Ferrovia: pouca-terra, muita asneira
Coube ao Governo português, no exercício da presidência do Conselho da UE, dar o pontapé de saída oficial no Ano Europeu do Transporte Ferroviário.
Mais do que propaganda, ou pior, pretexto para impulsionar a aplicação das políticas da UE para o sector ferroviário, esta seria uma ocasião adequada para reflectir sobre o resultado destas políticas.
Como noutras frentes, sucessivos governos portugueses aplicaram obedientemente o cardápio de imposições da UE para a ferrovia. Como noutras frentes, este cardápio não é propriamente inovador: mercantilizar, liberalizar, privatizar. Como noutras frentes, quem manda na UE é useiro e vezeiro em levar à prática a célebre máxima de Frei Tomás: «olha ao que ele diz, não olhes ao que ele faz».
Vamos por partes.
As diretivas e os regulamentos da UE começaram por forçar um desmembramento do sector. Segmentar grandes empresas, maioritariamente na esfera pública, que integravam a infraestrutura (os caminhos de ferro) e a operação dos comboios, foi o caminho escolhido para facilitar a mercantilização, a liberalização e a privatização. Assim se criam melhores condições para promover a apropriação privada de partes roubadas às empresas públicas. Melhores condições, também, para a concentração monopolista à escala europeia, ou seja, para garantir aos colossos europeus do sector a colonização de novos mercados – veja-se o caso da DB alemã, que adquiriu posições importantes em vários países, seja no transporte de carga, seja no de passageiros.

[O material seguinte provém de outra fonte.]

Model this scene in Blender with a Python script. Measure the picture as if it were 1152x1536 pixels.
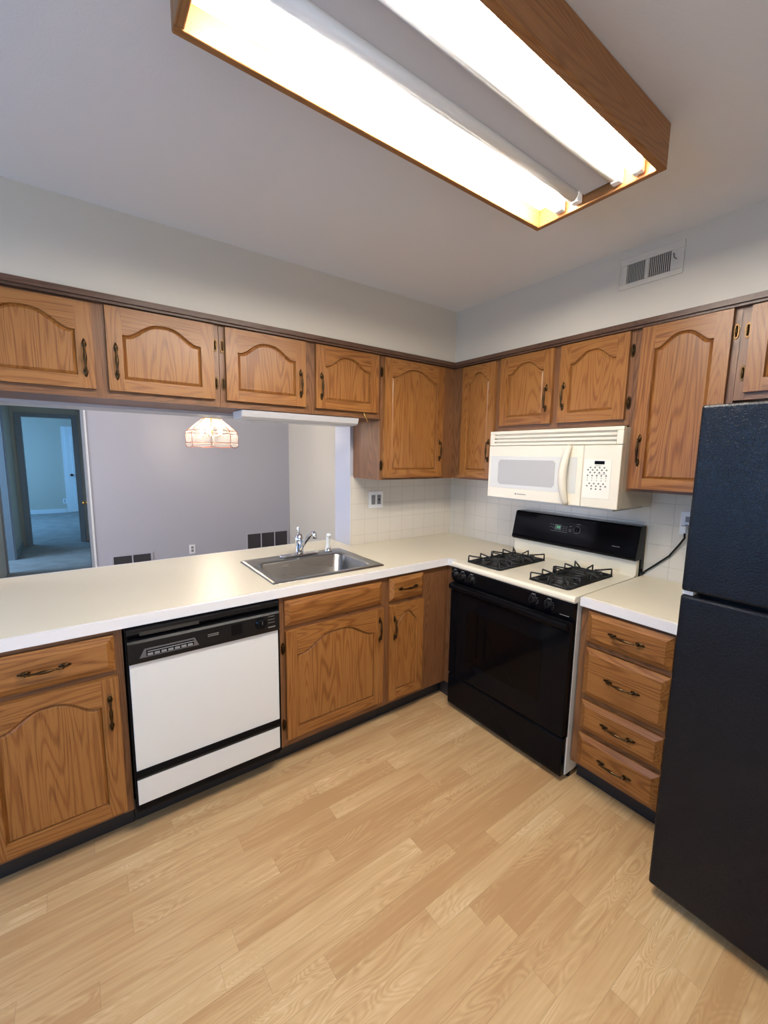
import bpy, math, random
from mathutils import Vector, Matrix
for o in list(bpy.data.objects): bpy.data.objects.remove(o, do_unlink=True)
SC = bpy.context.scene
COL = SC.collection
PI = math.pi
random.seed(7)

# ------------------------------------------------------------------ camera
def rot_axes(yaw, pit, rol):
    y, p, r = map(math.radians, (yaw, pit, rol))
    fw = Vector((math.sin(y)*math.cos(p), math.cos(y)*math.cos(p), math.sin(p)))
    rt = Vector((math.cos(y), -math.sin(y), 0)); up = rt.cross(fw)
    return math.cos(r)*rt+math.sin(r)*up, -math.sin(r)*rt+math.cos(r)*up, fw
cam = bpy.data.cameras.new('camera'); cam.sensor_fit = 'HORIZONTAL'; cam.sensor_width = 36
cam.lens = 628.02/1152*36; cam.clip_start = .02
co = bpy.data.objects.new('camera', cam); COL.objects.link(co)
r_, u_, f_ = rot_axes(36.0873, -7.7167, 0.8294)
M4 = Matrix((r_, u_, -f_)).transposed().to_4x4(); M4.translation = Vector((-2.4102, -2.4015, 1.5253))
co.matrix_world = M4
SC.camera = co

# ------------------------------------------------------------------ light and exposure
SC.view_settings.view_transform = 'Standard'; SC.view_settings.look = 'None'
SC.view_settings.gamma = 1; SC.view_settings.use_curve_mapping = False
SC.view_settings.exposure = 0.55
SC.cycles.use_denoising = True
SC.cycles.max_bounces = 10; SC.cycles.diffuse_bounces = 6
SC.cycles.caustics_reflective = False; SC.cycles.caustics_refractive = False
SC.cycles.sample_clamp_indirect = 6
TUBE = 84.0            # emission of the lit tubes
BULB = 280.0            # emission of the pendant bulbs
W = bpy.data.worlds.new('world'); SC.world = W; W.use_nodes = True
W.node_tree.nodes['Background'].inputs[0].default_value = (.45, .62, 1, 1)
W.node_tree.nodes['Background'].inputs[1].default_value = .35
def area(name, loc, target, sx, sy, power, color):
    l = bpy.data.lights.new(name, 'AREA'); l.shape = 'RECTANGLE'; l.size = sx; l.size_y = sy
    l.energy = power; l.color = color
    o = bpy.data.objects.new(name, l); COL.objects.link(o); o.location = loc
    o.rotation_euler = (Vector(target)-Vector(loc)).to_track_quat('-Z', 'Z').to_euler()
    return o
# daylight standing in the window openings
area('kitchen_window_daylight', (-4.27, -1.45, 1.45), (0, -1.45, 1.35), 1.0, 1.1, 26, (.20, .50, 1))
area('dining_window_daylight', (-6.07, 1.75, 1.25), (0, 1.75, 1.2), 1.9, 1.9, 165, (.84, .86, 1))
area('bedroom_window_daylight', (-5.07, 8.6, 1.4), (-2.4, 8.6, .2), 1.9, 1.4, 88, (.20, .52, 1))
area('side_room_daylight', (-5.2, 4.85, 1.3), (-2.3, 4.85, .7), 1.2, 1.4, 85, (.32, .6, 1))
area('patio_door_daylight', (-2.6, -4.07, 1.1), (-2.6, 0, 1.3), 2.3, 1.95, 20, (.97, .97, 1))

# ------------------------------------------------------------------ mesh building
class MB:
    def __init__(s): s.v = []; s.f = []; s.m = []; s.s = []
    def add(s, vs, fs, m=0, smooth=False):
        b = len(s.v); s.v += [tuple(v) for v in vs]
        for f in fs: s.f.append([b+i for i in f]); s.m.append(m); s.s.append(smooth)
        return s
    def box(s, x0, x1, y0, y1, z0, z1, m=0):
        return s.add([(x0,y0,z0),(x1,y0,z0),(x1,y1,z0),(x0,y1,z0),(x0,y0,z1),(x1,y0,z1),(x1,y1,z1),(x0,y1,z1)],
            [(3,2,1,0),(4,5,6,7),(0,1,5,4),(1,2,6,5),(2,3,7,6),(3,0,4,7)], m)
    def prism(s, poly, axis, a, b, m=0, smooth=False):   # poly of 2-D points extruded along axis
        def P(p, t): return {'x': (t,p[0],p[1]), 'y': (p[0],t,p[1]), 'z': (p[0],p[1],t)}[axis]
        n = len(poly); vs = [P(p,a) for p in poly]+[P(p,b) for p in poly]
        fs = [tuple(range(n))[::-1], tuple(range(n,2*n))]
        base = len(s.v); s.add(vs, fs, m)
        for i in range(n):
            j = (i+1) % n; s.f.append([base+i, base+j, base+n+j, base+n+i]); s.m.append(m); s.s.append(smooth)
        return s
    def tube(s, pts, rad, seg=10, m=0, flat=1.0):
        pts = [Vector(p) for p in pts]; n = len(pts)
        if not hasattr(rad, '__len__'): rad = [rad]*n
        t0 = (pts[1]-pts[0]).normalized(); a = Vector((0,0,1)) if abs(t0.z) < .9 else Vector((1,0,0))
        nrm = (a-a.dot(t0)*t0).normalized(); vs = []
        for i, p in enumerate(pts):
            t = (pts[min(i+1,n-1)]-pts[max(i-1,0)]).normalized()
            nrm = (nrm-nrm.dot(t)*t).normalized(); bn = t.cross(nrm)
            for k in range(seg):
                q = 2*PI*k/seg; vs.append(p+rad[i]*(math.cos(q)*nrm+flat*math.sin(q)*bn))
        fs = [(i*seg+k, i*seg+(k+1)%seg, (i+1)*seg+(k+1)%seg, (i+1)*seg+k) for i in range(n-1) for k in range(seg)]
        s.add(vs, fs, m, True)
        s.f.append([len(s.v)-len(vs)+k for k in range(seg)][::-1]); s.m.append(m); s.s.append(False)
        s.f.append([len(s.v)-seg+k for k in range(seg)]); s.m.append(m); s.s.append(False)
        return s
    def disc(s, c, axis, prof, seg=20, m=0):            # stacked rings: prof of (radius, height) along axis
        ax = Vector(axis).normalized(); c = Vector(c)
        return s.tube([c+ax*h for r, h in prof], [r for r, h in prof], seg, m)
    def mesh(s, name, mats):
        me = bpy.data.meshes.new(name); me.from_pydata(s.v, [], s.f)
        for q in mats: me.materials.append(q)
        me.polygons.foreach_set('material_index', s.m); me.polygons.foreach_set('use_smooth', s.s)
        me.update(); return me
    def build(s, name, mats, parent=None, bevel=0, loc=None):
        if not isinstance(mats, (list, tuple)): mats = [mats]
        return link(name, s.mesh(name, mats), parent, bevel, loc)
def link(name, me, parent=None, bevel=0, loc=None, rot=None):
    o = bpy.data.objects.new(name, me); COL.objects.link(o); o.parent = parent
    if loc: o.location = loc
    if rot: o.rotation_euler = rot
    if bevel:
        b = o.modifiers.new('bevel', 'BEVEL'); b.width = bevel; b.segments = 2; b.limit_method = 'ANGLE'; b.angle_limit = .7
        b.harden_normals = False
    return o
def thing(name, label, cat, loc=(0,0,0), rz=0, group=None):
    o = bpy.data.objects.new(name, None); COL.objects.link(o); o.empty_display_size = .1
    o.location = loc; o.rotation_euler = (0,0,rz); return tag(o, label, cat, group)
def tag(o, label, cat, group=None):
    o['label'] = label; o['category'] = cat
    if group: o['group'] = group
    return o
def struct(o): o['kind'] = 'structure'; return o

# ------------------------------------------------------------------ materials
def lin(r, g, b):
    f = lambda c: (c/12.92 if c <= .04045 else ((c+.055)/1.055)**2.4)
    return (f(r/255), f(g/255), f(b/255), 1)
class NT:
    def __init__(s, name):
        s.mat = bpy.data.materials.new(name); s.mat.use_nodes = True; s.t = s.mat.node_tree
        s.b = s.t.nodes['Principled BSDF']; s.out = s.t.nodes['Material Output']
    def n(s, kind, **kw):
        o = s.t.nodes.new('ShaderNode'+kind)
        for k, v in kw.items():
            if k[0] == 'i' and k[1:].isdigit(): s.set(o.inputs[int(k[1:])], v)
            else: setattr(o, k, v)
        return o
    def set(s, inp, v):
        if hasattr(v, 'is_output') or hasattr(v, 'links'): s.t.links.new(v, inp)
        elif hasattr(v, 'outputs'): s.t.links.new(v.outputs[0], inp)
        else: inp.default_value = v
    def p(s, **kw):
        for k, v in kw.items(): s.set(s.b.inputs[k.replace('_', ' ')], v)
        return s
    def math(s, op, a, b=0.0, c=None):
        o = s.n('Math', operation=op, i0=a, i1=b)
        if c is not None: s.set(o.inputs[2], c)
        return o
    def ramp(s, fac, stops):
        o = s.n('ValToRGB', i0=fac); e = o.color_ramp.elements
        e[0].position, e[0].color = stops[0]; e[1].position, e[1].color = stops[-1]
        for p, c in stops[1:-1]: q = e.new(p); q.color = c
        return o
    def bump(s, h, strength=.2, dist=.01):
        o = s.n('Bump'); o.inputs['Strength'].default_value = strength; o.inputs['Distance'].default_value = dist
        s.set(o.inputs['Height'], h); s.set(s.b.inputs['Normal'], o.outputs[0]); return s
def plain(name, col, rough=.5, metal=0, **kw):
    m = NT(name); m.p(Base_Color=col, Roughness=rough, Metallic=metal, **kw); return m.mat
def paint(name, col, rough=.6, scale=160, strength=.08, dist=.004):
    m = NT(name); c = m.n('TexCoord').outputs['Object']
    nz = m.n('TexNoise', i0=c); nz.inputs['Scale'].default_value = scale; nz.inputs['Detail'].default_value = 3
    big = m.n('TexNoise', i0=c); big.inputs['Scale'].default_value = 1.5
    mx = m.n('Mix', data_type='RGBA'); m.set(mx.inputs[0], big.outputs[0])
    mx.inputs[6].default_value = tuple(x*.96 for x in col[:3])+(1,); mx.inputs[7].default_value = col
    m.p(Base_Color=mx.outputs[2], Roughness=rough); m.bump(nz.outputs[0], strength, dist); return m.mat
def oak(name, axis, light, mid, dark, rough=.34):
    m = NT(name); c = m.n('TexCoord').outputs['Object']; inf = m.n('ObjectInfo')
    off = m.n('VectorMath', operation='SCALE'); m.set(off.inputs[0], (37., 53., 71.)); m.set(off.inputs['Scale'], inf.outputs['Random'])
    ad = m.n('VectorMath', operation='ADD'); m.set(ad.inputs[0], c); m.set(ad.inputs[1], off.outputs[0])
    def stretch(a, b):
        s3 = [b, b, b]; s3['xyz'.index(axis)] = a
        q = m.n('VectorMath', operation='MULTIPLY'); m.set(q.inputs[0], ad.outputs[0]); q.inputs[1].default_value = s3; return q.outputs[0]
    n1 = m.n('TexNoise', i0=stretch(.75, 9)); n1.inputs['Scale'].default_value = 1; n1.inputs['Detail'].default_value = 1.2; n1.inputs['Distortion'].default_value = .12
    rings = m.math('SINE', m.math('MULTIPLY', n1.outputs[0], 160.0))
    r01 = m.math('MULTIPLY_ADD', rings, .5, .5)
    sharp = m.math('POWER', r01, 2.5)
    n2 = m.n('TexNoise', i0=stretch(7, 320)); n2.inputs['Scale'].default_value = 1; n2.inputs['Detail'].default_value = 3
    n3 = m.n('TexNoise', i0=stretch(.8, 5)); n3.inputs['Scale'].default_value = 1
    pores = m.n('MapRange', i0=n2.outputs[0]); pores.inputs[1].default_value = .50; pores.inputs[2].default_value = .68
    v = m.math('ADD', m.math('MULTIPLY', sharp, .36), m.math('MULTIPLY', pores.outputs[0], .36))
    v = m.math('ADD', v, m.math('MULTIPLY', m.math('SUBTRACT', n3.outputs[0], .5), .55))
    v = m.math('ADD', v, m.math('MULTIPLY', m.math('SUBTRACT', inf.outputs['Random'], .5), .12))
    rp = m.ramp(v, [(.05, light), (.38, mid), (.95, dark)])
    m.p(Base_Color=rp.outputs[0], Roughness=rough); m.b.inputs['Specular IOR Level'].default_value = .4
    m.bump(m.math('MULTIPLY', pores.outputs[0], -1.0), .12, .0015); return m.mat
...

Em Portugal, a CP foi esquartejada, com a separação entre o «operador» e o «gestor da infraestrutura», tendo este último originado a REFER (hoje integrada na IP). A separação entre a carga e os passageiros facilitou, sob a batuta da troika, a privatização da primeira.
A visão mercantilizadora teve outros efeitos, como a prevalência dos interesses comerciais de curto prazo, em detrimento do serviço público; o foco no transporte de longo curso, nas partes mais rentáveis da exploração, a par da desvalorização e supressão de serviços regionais e inter-regionais. Abdicou-se de uma lógica integrada de gestão, necessária para garantir a sustentabilidade de ligações que, embora menos rentáveis, são essenciais para assegurar o direito das populações à mobilidade.
Países como a Alemanha e a França impuseram, também aqui, o caminho a seguir. Todavia, optaram eles próprios por não o percorrer. Apontaram para a desintegração do sistema ferroviário, levado a cabo em países como Portugal, mas preservaram a integridade do seu próprio sistema. No caso da França, a separação entre «operador» e «gestor da infraestrutura» chegou a ser feita, mas logo revertida. Não por acaso, ambos são hoje apontados como os países europeus mais bem sucedidos na ferrovia.
Conclusão: quem deu a receita e não a seguiu é apontado como exemplo; quem seguiu a receita está na situação desgraçada que vemos em Portugal: serviços e linhas desactivados, escassez de oferta, falta de material circulante, défice de investimentos.
Vale a pena reflectir nisto. E arrepiar caminho. Era a forma deste Ano Europeu ter algum efeito prático útil, positivo.